Tuesday, June 7, 2011

Baglihar Project







Ravi Krishnan Khajuria
Tribune News Service
Jammu, June 6
P
eople in electricity-starved Jammu and Kashmir may have to wait for at least four years for the completion of the second phase of the 900-MW Baglihar hydroelectric project over the Chenab in Chanderkote.
The first phase having three turbines of 150-MW each started in 1999 and was commissioned in 2008.
Managing Director of the Jammu and Kashmir Power Development Corporation Shalin Kabra said: “The Central Electricity Authority (CEA) gave us the techno-economic clearance in December last year and now negotiations are on with contractors.”
“In the second phase, an additional power house of 450-MW capacity will be constructed close to the existing one while the dam will be common,” he added.
Kabra said, “The CEA has carried out a detailed appraisal covering all aspects of the second phase, including possible objections by Pakistan under the Indus Water Treaty of 1960, but we do not anticipate any problem because we will be constructing only an additional power house.”
The managing director said, “Since the dam is going to be the same for the second phase, there are no changes in its design and there will be no attempt to change the course of the river, we do not think that Pakistan will have any objections to it.”

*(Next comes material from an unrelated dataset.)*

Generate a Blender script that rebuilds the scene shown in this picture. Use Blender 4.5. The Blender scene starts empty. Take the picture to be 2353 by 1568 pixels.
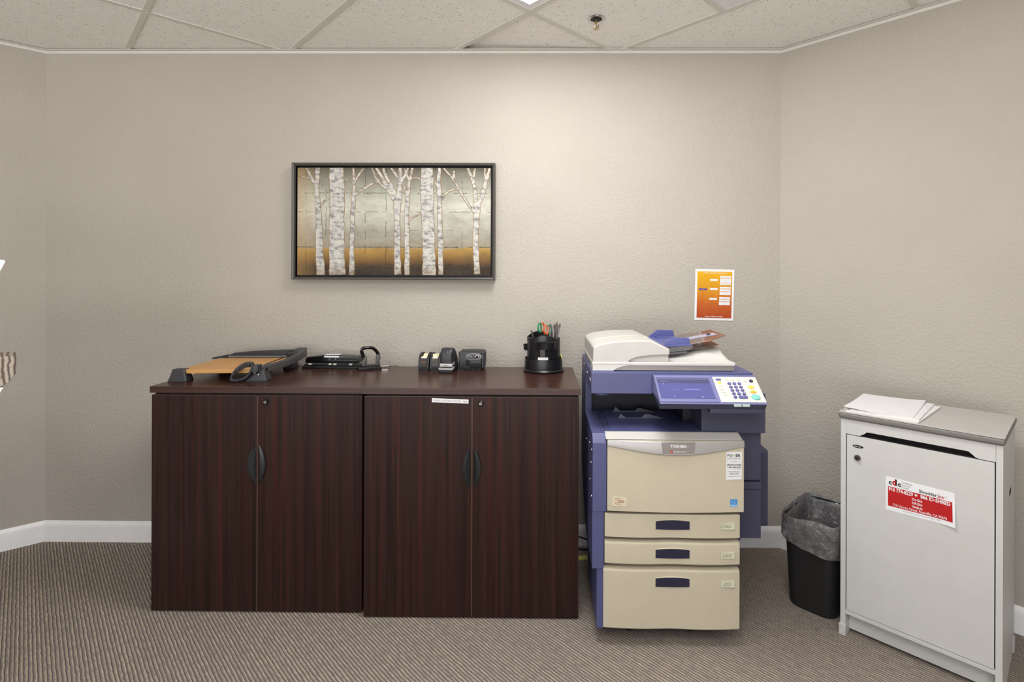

Kabra said the requisite spadework was being done. However, one of the executing agencies, which claimed that it had been given the contract of constructing the power house and allied works, including tunnels in 2004, awaited consent from the state government,he added.
“Since January, we are waiting for a nod from the state government and once we get it, it may take at least four years for us to come up with the underground power house and allied works,” said an official of the Jai Prakash Industries.
“Pakistan’s objections at the time of the first phase of the project pertained to the height of the dam for which it had approached the World Bank, which, in turn, appointed a neutral adjudicator, Prof Raymond Lafitte. Acting upon his report, we reduced the height of the dam,” he added.
In December 2006, Pakistan had recommended to Lafitte that the height of the dam should be decreased to 143 metre from the present 145 metre. India subsequently accepted the recommendation and implemented it in 2007.
Chief Minister Omar Abdullah had already given his approval for starting the second phase.